While Bendo was drawing the crowds, Lord Rochester had disappeared. It was assumed that he was in France, escaping the King's disapproval. However, Charles II soon began to miss him and expressed a desire to see him again. The very next day Rochester reappeared in court, causing astonishment that he had crossed the Channel so fast. The fact that Bendo vanished from Tower Hill at the same moment did not seem relevant at the time and it was left to later generations to draw their own conclusions.

At the time of that bold piece of pantomime, Rochester was 29 and had only four years left to live, but he had already crammed in more achievements and adventures than many an octogenarian. His father had been Charles I's General of Horse before helping the younger Charles escape from Cromwell after the battle of Worcester, using the famous oak tree. The son, formidably precocious, was at Oxford at the age of 12, graduated at 14 and was sent on a Grand Tour for three years. He returned just after the Restoration, was imprisoned for kidnapping an heiress and joined the Navy to fight against the Dutch. By the time he was 19 he was back, married to the same heiress and a hero of the wars. The rest of his life was spent in and out of court before debauchery got the better of him and he died after a dramatic death-bed conversion.

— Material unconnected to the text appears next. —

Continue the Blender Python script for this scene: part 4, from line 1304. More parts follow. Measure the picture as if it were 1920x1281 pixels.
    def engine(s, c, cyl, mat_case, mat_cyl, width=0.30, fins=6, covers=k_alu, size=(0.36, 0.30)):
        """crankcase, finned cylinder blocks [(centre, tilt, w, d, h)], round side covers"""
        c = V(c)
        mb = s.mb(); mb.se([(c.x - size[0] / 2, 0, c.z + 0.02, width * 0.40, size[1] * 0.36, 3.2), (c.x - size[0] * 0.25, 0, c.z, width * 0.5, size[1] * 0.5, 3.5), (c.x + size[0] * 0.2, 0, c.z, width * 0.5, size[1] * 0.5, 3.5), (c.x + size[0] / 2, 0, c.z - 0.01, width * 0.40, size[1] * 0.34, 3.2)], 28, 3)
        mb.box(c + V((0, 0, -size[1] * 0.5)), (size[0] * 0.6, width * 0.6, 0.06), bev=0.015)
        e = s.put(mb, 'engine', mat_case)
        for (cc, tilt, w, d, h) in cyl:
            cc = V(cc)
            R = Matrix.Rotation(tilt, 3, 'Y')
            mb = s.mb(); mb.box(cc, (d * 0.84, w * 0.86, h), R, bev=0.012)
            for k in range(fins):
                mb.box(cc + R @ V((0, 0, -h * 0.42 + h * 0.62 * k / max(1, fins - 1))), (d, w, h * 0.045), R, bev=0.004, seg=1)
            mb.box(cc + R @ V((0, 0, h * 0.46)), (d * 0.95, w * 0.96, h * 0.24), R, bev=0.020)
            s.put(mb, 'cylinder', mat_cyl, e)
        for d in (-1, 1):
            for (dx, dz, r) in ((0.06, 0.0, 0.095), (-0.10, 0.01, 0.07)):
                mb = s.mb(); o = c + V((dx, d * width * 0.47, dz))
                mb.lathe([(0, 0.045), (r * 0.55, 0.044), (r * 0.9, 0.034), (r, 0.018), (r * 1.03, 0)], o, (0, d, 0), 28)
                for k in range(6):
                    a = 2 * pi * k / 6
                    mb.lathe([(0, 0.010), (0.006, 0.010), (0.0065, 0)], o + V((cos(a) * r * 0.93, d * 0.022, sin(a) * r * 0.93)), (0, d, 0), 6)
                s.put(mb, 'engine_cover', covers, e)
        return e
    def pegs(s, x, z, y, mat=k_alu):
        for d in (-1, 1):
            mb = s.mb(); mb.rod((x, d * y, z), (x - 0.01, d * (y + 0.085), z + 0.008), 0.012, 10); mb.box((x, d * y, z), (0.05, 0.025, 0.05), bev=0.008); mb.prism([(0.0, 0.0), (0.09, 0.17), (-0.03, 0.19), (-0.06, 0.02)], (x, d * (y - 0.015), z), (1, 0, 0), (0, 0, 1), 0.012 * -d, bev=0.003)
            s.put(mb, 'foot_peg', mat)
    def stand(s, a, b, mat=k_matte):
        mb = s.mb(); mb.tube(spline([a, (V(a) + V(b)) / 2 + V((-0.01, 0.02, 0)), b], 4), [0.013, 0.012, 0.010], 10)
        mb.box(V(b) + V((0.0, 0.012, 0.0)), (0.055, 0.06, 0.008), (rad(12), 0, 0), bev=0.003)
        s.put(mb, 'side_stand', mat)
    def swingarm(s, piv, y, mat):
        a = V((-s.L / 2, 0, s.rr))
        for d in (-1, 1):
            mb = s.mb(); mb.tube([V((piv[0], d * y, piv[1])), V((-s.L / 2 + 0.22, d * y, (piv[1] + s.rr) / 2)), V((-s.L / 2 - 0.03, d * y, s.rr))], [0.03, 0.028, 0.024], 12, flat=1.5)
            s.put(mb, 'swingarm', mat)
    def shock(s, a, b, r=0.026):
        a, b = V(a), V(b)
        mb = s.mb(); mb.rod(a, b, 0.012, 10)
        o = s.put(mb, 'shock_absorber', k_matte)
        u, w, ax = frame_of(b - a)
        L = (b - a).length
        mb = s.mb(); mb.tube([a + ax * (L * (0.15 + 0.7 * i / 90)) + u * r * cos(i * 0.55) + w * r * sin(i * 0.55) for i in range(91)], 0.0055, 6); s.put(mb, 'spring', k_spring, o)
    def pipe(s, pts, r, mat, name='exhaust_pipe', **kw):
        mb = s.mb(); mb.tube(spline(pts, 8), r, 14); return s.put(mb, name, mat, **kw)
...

These adventures, however, are not what made him famous. His reputation is primarily based on his writing. He produced some brilliant epigrams, some extremely scurrilous verse, some biting and accurate satires and the finest, most elegant and funniest collection of letters to survive from his century. His lyric poetry is sublime - particularly the song which begins 'Absent from thee I languish still' which ranks with Byron's 'So we'll go no more a-roving' as an expression of the regrets that self-knowledge can inflict on the idealism of love. He was a flaming meteor at the Restoration court and he deserves a better biographer than Jeremy Lamb.

The main trouble with this book is that Lamb has hit on the unsurprising notion that Rochester was an alcoholic and he does it to death. He must mention the word on nearly every page. He lists the 12 characteristics of alcoholism as defined by American researchers, the 12 steps to discovery 'espoused' by Alcoholics Anonymous and countless other drinkers, reformed and otherwise. Goodness gracious, so what?

Added to this ordeal, Mr Lamb is not much help as a literary critic. He writes of Shakespeare's great heroines as 'refined, delicate little creatures wafting around the stage'. And nobody could accuse him of being scholarly. Eschewing footnotes and references, he prefers his own airy generalisations about everything, from the assertion that 'mothers-in-law only ever seem to make matters worse' to speculation that 'it would be easy for a female biographer of Charles II to become a little dewy-eyed about him'. No dew in Lamb's eyes. He knows perfectly well what to say about the king: he was 'notably partial to a good pair of legs'.